▸ **EXCERPTED RECORDS**:
══════

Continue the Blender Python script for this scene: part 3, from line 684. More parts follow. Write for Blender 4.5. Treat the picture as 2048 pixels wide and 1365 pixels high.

══════

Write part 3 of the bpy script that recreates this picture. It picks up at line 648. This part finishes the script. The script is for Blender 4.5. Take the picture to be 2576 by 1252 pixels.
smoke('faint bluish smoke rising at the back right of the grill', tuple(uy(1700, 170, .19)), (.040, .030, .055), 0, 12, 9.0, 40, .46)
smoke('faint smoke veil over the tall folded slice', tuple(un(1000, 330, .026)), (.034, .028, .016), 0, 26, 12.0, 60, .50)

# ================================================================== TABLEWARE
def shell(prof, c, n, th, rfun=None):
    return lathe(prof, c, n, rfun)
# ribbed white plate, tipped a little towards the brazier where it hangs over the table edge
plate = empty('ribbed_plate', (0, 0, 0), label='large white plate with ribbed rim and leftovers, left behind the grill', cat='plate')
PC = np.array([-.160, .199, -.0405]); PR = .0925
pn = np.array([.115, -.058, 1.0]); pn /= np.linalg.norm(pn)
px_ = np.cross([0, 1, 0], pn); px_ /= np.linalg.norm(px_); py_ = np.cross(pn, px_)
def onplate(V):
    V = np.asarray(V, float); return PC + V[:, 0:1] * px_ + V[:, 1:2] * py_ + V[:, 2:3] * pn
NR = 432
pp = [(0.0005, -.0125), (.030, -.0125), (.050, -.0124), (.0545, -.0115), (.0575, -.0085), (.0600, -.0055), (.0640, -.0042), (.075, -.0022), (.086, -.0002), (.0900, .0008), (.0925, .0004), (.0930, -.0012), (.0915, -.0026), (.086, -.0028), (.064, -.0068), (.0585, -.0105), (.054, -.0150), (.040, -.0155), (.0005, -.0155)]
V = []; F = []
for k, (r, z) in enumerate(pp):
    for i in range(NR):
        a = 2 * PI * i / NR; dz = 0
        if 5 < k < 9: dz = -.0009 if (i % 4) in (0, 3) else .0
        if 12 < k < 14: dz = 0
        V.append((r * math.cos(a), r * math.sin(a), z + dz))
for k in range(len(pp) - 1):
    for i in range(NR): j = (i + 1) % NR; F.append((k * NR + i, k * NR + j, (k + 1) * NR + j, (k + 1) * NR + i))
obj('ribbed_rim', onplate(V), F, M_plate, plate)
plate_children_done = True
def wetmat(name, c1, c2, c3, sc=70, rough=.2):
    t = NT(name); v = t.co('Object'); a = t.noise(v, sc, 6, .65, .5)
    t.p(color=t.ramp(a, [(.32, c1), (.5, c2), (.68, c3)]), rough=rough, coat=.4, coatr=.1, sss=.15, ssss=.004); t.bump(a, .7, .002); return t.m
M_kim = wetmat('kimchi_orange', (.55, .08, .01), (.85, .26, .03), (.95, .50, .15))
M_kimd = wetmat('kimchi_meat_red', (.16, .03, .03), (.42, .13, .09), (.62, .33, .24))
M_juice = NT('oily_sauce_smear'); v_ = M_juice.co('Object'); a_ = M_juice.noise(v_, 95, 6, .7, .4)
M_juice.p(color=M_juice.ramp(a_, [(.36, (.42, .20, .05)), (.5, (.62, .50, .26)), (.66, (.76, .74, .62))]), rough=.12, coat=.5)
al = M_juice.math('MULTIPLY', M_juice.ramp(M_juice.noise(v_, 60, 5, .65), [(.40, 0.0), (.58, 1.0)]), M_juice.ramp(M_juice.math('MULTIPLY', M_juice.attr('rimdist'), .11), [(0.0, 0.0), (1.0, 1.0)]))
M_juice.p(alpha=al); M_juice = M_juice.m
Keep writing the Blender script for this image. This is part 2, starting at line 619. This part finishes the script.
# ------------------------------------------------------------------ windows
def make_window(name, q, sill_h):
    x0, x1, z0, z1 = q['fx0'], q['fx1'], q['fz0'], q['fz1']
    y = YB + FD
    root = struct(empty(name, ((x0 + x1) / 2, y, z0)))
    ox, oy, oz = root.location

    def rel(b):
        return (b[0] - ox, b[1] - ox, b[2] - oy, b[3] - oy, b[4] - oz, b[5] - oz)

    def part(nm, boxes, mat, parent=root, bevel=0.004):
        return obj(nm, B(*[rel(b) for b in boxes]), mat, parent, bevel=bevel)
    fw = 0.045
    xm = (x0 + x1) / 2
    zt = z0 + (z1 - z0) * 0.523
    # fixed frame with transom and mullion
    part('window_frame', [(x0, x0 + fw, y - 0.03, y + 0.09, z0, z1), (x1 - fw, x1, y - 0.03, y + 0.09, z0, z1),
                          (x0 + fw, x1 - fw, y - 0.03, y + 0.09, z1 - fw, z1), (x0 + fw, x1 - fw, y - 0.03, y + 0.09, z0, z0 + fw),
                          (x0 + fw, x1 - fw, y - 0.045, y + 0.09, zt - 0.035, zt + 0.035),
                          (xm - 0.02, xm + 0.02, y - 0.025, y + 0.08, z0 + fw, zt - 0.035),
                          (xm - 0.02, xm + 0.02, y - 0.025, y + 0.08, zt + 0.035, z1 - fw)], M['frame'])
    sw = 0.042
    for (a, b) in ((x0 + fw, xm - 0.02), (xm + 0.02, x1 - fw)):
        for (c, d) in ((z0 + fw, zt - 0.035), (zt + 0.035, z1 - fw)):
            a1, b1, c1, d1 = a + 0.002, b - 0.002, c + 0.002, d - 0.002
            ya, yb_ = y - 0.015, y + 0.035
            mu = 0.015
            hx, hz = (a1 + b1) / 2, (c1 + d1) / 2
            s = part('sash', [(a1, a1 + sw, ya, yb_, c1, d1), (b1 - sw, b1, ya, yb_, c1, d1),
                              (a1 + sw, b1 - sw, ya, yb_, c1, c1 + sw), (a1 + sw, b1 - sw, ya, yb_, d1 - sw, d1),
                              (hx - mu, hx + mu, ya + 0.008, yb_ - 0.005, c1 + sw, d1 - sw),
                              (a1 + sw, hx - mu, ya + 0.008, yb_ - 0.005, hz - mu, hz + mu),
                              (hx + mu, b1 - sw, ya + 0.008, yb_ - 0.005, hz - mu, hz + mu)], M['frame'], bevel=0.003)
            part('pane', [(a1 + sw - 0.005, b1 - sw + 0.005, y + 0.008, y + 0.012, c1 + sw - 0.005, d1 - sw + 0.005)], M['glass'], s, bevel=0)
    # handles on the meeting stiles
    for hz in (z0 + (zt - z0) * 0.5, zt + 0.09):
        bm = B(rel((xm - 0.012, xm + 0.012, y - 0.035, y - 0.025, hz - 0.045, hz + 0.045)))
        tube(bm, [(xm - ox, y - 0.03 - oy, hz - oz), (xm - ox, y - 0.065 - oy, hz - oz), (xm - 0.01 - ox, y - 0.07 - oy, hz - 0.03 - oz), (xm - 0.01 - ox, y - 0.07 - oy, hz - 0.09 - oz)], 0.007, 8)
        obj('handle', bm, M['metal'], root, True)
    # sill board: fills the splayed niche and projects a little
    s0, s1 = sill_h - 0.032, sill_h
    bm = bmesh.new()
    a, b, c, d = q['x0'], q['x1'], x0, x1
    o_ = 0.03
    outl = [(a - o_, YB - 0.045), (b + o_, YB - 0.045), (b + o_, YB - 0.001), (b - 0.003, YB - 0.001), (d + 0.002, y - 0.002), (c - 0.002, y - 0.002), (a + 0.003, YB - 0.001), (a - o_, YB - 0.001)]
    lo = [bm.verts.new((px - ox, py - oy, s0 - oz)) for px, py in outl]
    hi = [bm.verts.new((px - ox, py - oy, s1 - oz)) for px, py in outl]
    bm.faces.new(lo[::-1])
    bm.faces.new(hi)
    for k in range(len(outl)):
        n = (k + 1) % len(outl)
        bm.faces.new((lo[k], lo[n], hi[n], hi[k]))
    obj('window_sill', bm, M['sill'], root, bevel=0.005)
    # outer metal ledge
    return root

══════

▸ **EXERCISE**: The lines above from the one containing "Write part 3" through the one containing "smoke('faint smoke veil" are to be set down exactly, and no others.

▸ **WRITTEN SOLUTION**:
Write part 3 of the bpy script that recreates this picture. It picks up at line 648. This part finishes the script. The script is for Blender 4.5. Take the picture to be 2576 by 1252 pixels.
smoke('faint bluish smoke rising at the back right of the grill', tuple(uy(1700, 170, .19)), (.040, .030, .055), 0, 12, 9.0, 40, .46)
smoke('faint smoke veil over the tall folded slice', tuple(un(1000, 330, .026)), (.034, .028, .016), 0, 26, 12.0, 60, .50)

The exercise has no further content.